Budget cuts force peer tutoring program to cut back on hours

By Rosalind Essig

The Study will open its doors Tuesday with cutbacks in services – although not as many as some anticipated during the last school year.

This year’s 6 percent university-wide budget cut will cause The Study to have more limited hours, closing one hour earlier every day of the week, said Karin Lewis, UK’s director of academic enhancement.

Still, Lewis said the South Campus tutoring center is concentrating its resources on limiting the impact on peer tutoring, especially for the fall semester. The Study will hire enough tutors to balance the amount of time and the number of students they expect to come in, Lewis said.

However, uncertainty over funding complicated the task of finding and hiring new tutors, Lewis said. She said that they are “playing catch-up” because of the last-minute nature of hiring and scheduling, but they were able to finish hiring for the summer.

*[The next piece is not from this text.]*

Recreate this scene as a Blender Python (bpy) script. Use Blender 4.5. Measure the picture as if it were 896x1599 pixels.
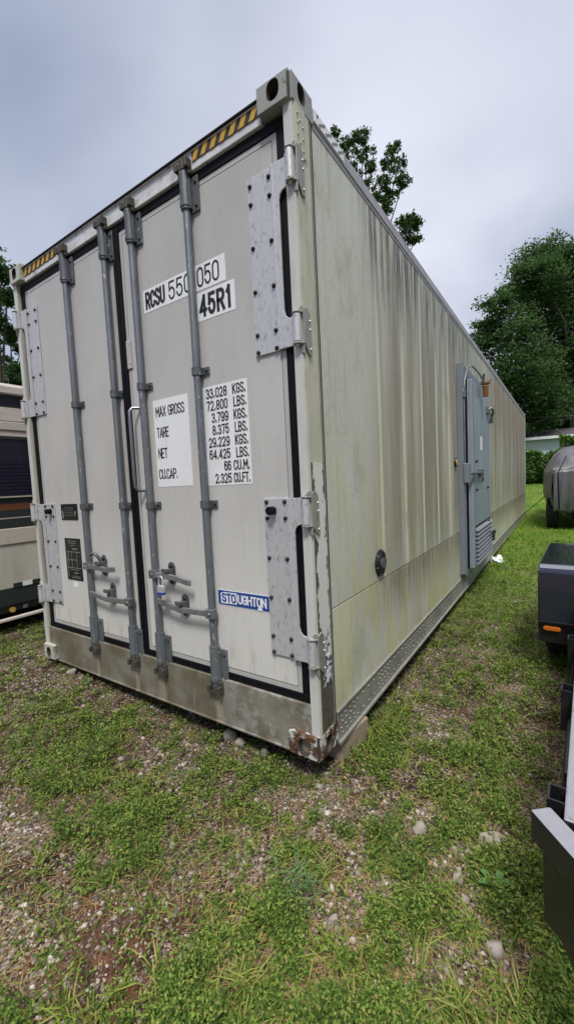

“We’re off to a really good start,” Lewis said.

Last year The Study’s peer tutoring service had 12,000 tutoring visits. With this year’s incoming freshman class larger than last year’s, UK does not want to cut back on peer tutoring, a program that reaches many students, Lewis said.

There is concern that there will be just as many students competing for less available hours, said Larissa McLaughlin, a student program coordinator for academic enhancement. So The Study is preparing by hiring more tutors.

“There might be a bottleneck of students coming in,” said McLaughlin, an arts administration senior.

Funding has come from individual colleges, such as the College of Engineering and the College of Arts and Sciences, Lewis said. She added that the provost’s office was able to supply non-recurring support to try to offset the cuts and make the program solid.

“Everybody gave as much as they could,” she said.

In addition, McLaughlin said the College of Business and Economics will be a first-time contributor that will be providing The Study with funding for accounting and economics tutoring.

Officials working for the Study are still waiting to see what Student Government can contribute to peer tutoring, Lewis said.

Although there have been cutbacks and pushes for more funding, everything is moving smoothly, said Lindsey Mayes, a student program coordinator and a nutrition junior.

“I think that they’ve handled the budget cuts extremely well,” she said.